**Lines of data:**
---*---
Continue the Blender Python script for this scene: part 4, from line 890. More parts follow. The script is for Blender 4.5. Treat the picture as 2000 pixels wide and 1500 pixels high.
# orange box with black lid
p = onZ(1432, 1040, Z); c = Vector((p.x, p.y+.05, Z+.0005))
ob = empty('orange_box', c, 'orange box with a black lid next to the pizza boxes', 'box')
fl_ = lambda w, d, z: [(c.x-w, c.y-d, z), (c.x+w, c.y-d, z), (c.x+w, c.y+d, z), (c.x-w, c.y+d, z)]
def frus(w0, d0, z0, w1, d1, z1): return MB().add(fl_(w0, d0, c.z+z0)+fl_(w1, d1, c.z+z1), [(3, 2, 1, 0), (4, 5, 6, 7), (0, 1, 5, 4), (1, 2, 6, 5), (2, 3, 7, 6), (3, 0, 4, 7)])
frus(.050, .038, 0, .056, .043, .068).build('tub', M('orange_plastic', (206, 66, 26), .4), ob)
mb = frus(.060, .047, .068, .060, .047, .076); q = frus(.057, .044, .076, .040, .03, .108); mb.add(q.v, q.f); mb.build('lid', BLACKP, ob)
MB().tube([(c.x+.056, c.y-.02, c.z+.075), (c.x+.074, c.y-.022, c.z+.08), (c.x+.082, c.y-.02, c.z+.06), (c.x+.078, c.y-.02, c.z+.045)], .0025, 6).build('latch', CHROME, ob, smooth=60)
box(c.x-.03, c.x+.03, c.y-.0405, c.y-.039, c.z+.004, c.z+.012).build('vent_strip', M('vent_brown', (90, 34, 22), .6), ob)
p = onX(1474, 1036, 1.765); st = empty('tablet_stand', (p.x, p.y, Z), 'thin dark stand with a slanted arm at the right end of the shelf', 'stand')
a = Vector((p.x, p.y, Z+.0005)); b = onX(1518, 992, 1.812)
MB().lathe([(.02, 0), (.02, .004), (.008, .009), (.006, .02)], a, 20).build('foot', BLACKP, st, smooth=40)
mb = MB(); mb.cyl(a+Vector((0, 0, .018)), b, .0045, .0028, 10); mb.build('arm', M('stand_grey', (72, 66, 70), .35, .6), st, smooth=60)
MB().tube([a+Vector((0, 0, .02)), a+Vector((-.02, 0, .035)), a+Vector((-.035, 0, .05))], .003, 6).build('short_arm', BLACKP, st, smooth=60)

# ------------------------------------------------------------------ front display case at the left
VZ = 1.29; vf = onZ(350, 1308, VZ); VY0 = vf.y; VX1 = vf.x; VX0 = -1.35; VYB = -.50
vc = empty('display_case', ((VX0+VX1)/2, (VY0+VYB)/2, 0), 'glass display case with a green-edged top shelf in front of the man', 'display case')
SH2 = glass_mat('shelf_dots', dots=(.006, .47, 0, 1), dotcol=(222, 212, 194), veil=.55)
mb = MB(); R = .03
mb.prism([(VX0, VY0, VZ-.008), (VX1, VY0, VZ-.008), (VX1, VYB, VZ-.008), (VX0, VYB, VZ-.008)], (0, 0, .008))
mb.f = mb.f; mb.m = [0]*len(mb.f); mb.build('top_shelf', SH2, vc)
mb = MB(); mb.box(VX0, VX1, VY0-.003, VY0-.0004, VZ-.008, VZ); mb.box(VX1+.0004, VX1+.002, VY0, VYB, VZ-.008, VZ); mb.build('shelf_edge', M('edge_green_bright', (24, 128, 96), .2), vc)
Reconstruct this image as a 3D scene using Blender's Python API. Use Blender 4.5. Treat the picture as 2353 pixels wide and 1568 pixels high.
---*---
**PROBLEM DESCRIPTION:** Reproduce the entries above exactly.

**OUTPUT:**
Continue the Blender Python script for this scene: part 4, from line 890. More parts follow. The script is for Blender 4.5. Treat the picture as 2000 pixels wide and 1500 pixels high.
# orange box with black lid
p = onZ(1432, 1040, Z); c = Vector((p.x, p.y+.05, Z+.0005))
ob = empty('orange_box', c, 'orange box with a black lid next to the pizza boxes', 'box')
fl_ = lambda w, d, z: [(c.x-w, c.y-d, z), (c.x+w, c.y-d, z), (c.x+w, c.y+d, z), (c.x-w, c.y+d, z)]
def frus(w0, d0, z0, w1, d1, z1): return MB().add(fl_(w0, d0, c.z+z0)+fl_(w1, d1, c.z+z1), [(3, 2, 1, 0), (4, 5, 6, 7), (0, 1, 5, 4), (1, 2, 6, 5), (2, 3, 7, 6), (3, 0, 4, 7)])
frus(.050, .038, 0, .056, .043, .068).build('tub', M('orange_plastic', (206, 66, 26), .4), ob)
mb = frus(.060, .047, .068, .060, .047, .076); q = frus(.057, .044, .076, .040, .03, .108); mb.add(q.v, q.f); mb.build('lid', BLACKP, ob)
MB().tube([(c.x+.056, c.y-.02, c.z+.075), (c.x+.074, c.y-.022, c.z+.08), (c.x+.082, c.y-.02, c.z+.06), (c.x+.078, c.y-.02, c.z+.045)], .0025, 6).build('latch', CHROME, ob, smooth=60)
box(c.x-.03, c.x+.03, c.y-.0405, c.y-.039, c.z+.004, c.z+.012).build('vent_strip', M('vent_brown', (90, 34, 22), .6), ob)
p = onX(1474, 1036, 1.765); st = empty('tablet_stand', (p.x, p.y, Z), 'thin dark stand with a slanted arm at the right end of the shelf', 'stand')
a = Vector((p.x, p.y, Z+.0005)); b = onX(1518, 992, 1.812)
MB().lathe([(.02, 0), (.02, .004), (.008, .009), (.006, .02)], a, 20).build('foot', BLACKP, st, smooth=40)
mb = MB(); mb.cyl(a+Vector((0, 0, .018)), b, .0045, .0028, 10); mb.build('arm', M('stand_grey', (72, 66, 70), .35, .6), st, smooth=60)
MB().tube([a+Vector((0, 0, .02)), a+Vector((-.02, 0, .035)), a+Vector((-.035, 0, .05))], .003, 6).build('short_arm', BLACKP, st, smooth=60)

# ------------------------------------------------------------------ front display case at the left
VZ = 1.29; vf = onZ(350, 1308, VZ); VY0 = vf.y; VX1 = vf.x; VX0 = -1.35; VYB = -.50
vc = empty('display_case', ((VX0+VX1)/2, (VY0+VYB)/2, 0), 'glass display case with a green-edged top shelf in front of the man', 'display case')
SH2 = glass_mat('shelf_dots', dots=(.006, .47, 0, 1), dotcol=(222, 212, 194), veil=.55)
mb = MB(); R = .03
mb.prism([(VX0, VY0, VZ-.008), (VX1, VY0, VZ-.008), (VX1, VYB, VZ-.008), (VX0, VYB, VZ-.008)], (0, 0, .008))
mb.f = mb.f; mb.m = [0]*len(mb.f); mb.build('top_shelf', SH2, vc)
mb = MB(); mb.box(VX0, VX1, VY0-.003, VY0-.0004, VZ-.008, VZ); mb.box(VX1+.0004, VX1+.002, VY0, VYB, VZ-.008, VZ); mb.build('shelf_edge', M('edge_green_bright', (24, 128, 96), .2), vc)
Reconstruct this image as a 3D scene using Blender's Python API. Use Blender 4.5. Treat the picture as 2353 pixels wide and 1568 pixels high.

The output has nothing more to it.